If you look at GAS manual https://ftp.gnu.org/old-gnu/Manuals/gas-2.9.1/html_chapter/a... almost every other architecture has architecture specific syntax notes, in many cases for something as trivial comments. If they couldn't even decide on single symbols for comments, there is no hope for everything else.

ARM isn't the only architecture where GAS uses similar syntax as developers of corresponding CPU arch. They are not doing the same for X86 due to historical choices inherited from Unix software ecosystem and thus AT&T. If you play around on Godbolt with compilers for different architectures it seems like x86 and use AT&T syntax is the exception, there are a few other which use similar syntax but it's a minority.

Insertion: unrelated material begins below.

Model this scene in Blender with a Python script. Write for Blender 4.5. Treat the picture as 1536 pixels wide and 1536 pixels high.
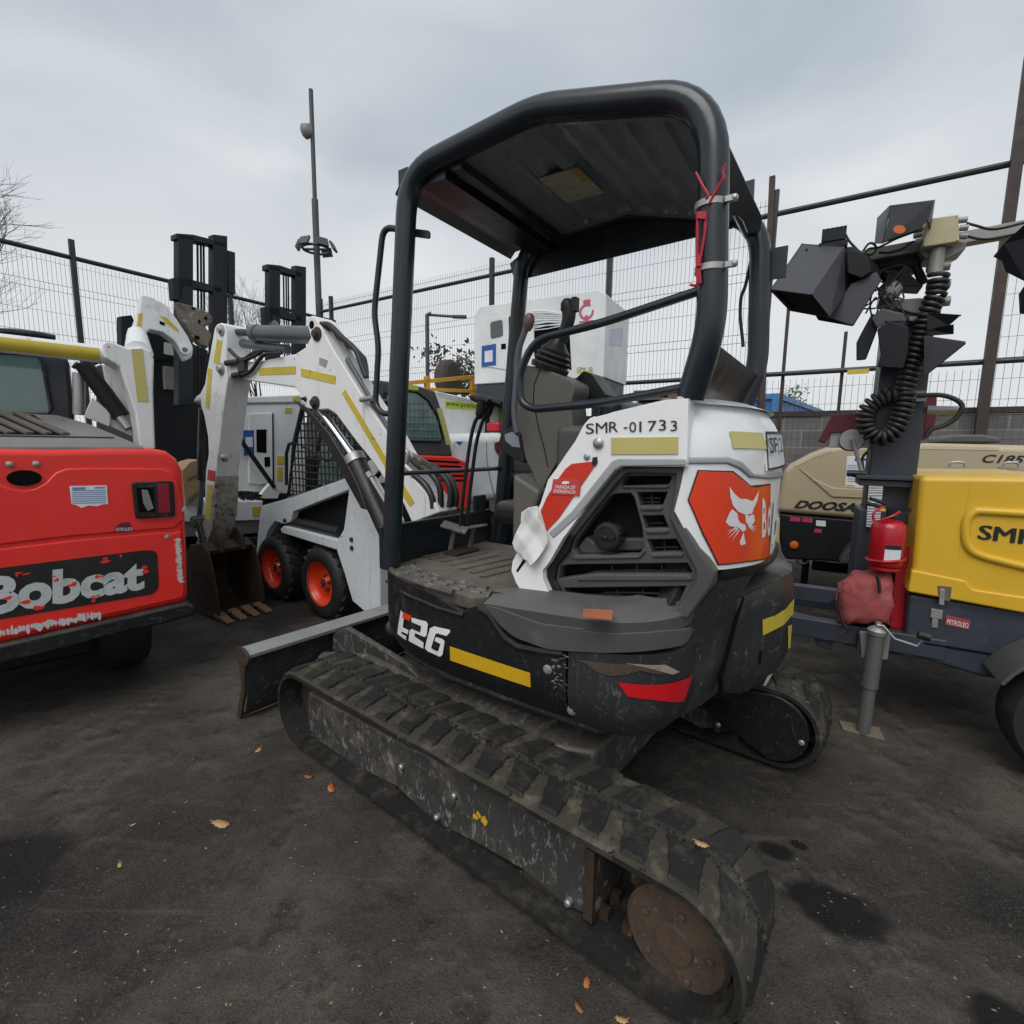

Why not use same syntax for all architectures? I don't really know all the historical reasoning but I have a few guesses and each arch probably has it's own historic baggage. Being consistent with manufacturer docs and rest of ecosystem has the obvious benefits for the ones who need to read it. Assembly is architecture specific by definition so being consistent across different architectures has little value. GAS is consistent with GCC output. Did GCC added support for some architectures early with the with help of manufacturers assembler and only later in GAS? A lot of custom syntax quirks which don't easily fit into Intel/AT&T model and are related to various addressing modes used by different architectures. For example ARM has register postincrement/preincrement and the 0 cost shifts, arm doesn't have the subregister acess like x86 (RAX/EAX/AX/AH/AL) and non word access is more or less limited to load/store instructions unlike x86 where it can show up in more places. You would need to invent quite a few extensions for AT&T syntax for it to be used by all the non x86 architectures, or you could just use the syntax made by developer of architecture.



> Why not use same syntax for all architectures?

My question is more, why even try to use the same syntax for all architectures? I thought that was what GAS's approach was: that they took AT&T syntax, which historically was unified syntax for several PDPs (and some other ISA, I believe? VAX?) and they made it fit every other ISA they supported. Except apparently no, they didn't, they adopted the vendors' syntaxes for other ISAs but not for Intel's x86? Why? It just boggles my mind.


I don’t believe GNU invented the AT&T syntax for x86. System V probably targeted x86 before GNU did (Richard Stallman didn’t think highly of microcomputers). They used some kind of proprietary toolchain at the time that gas must have copied.


As I understand it, GCC and gas for i386 were written to be compatible with existing Unix C compilers (emitting assembly) and assemblers (consuming assembly), and those tools used the "AT&T" syntax that copied the PDP-11 assembler's syntax.

For amd64 there isn't really much of an excuse. Intel syntax was already supported in gas.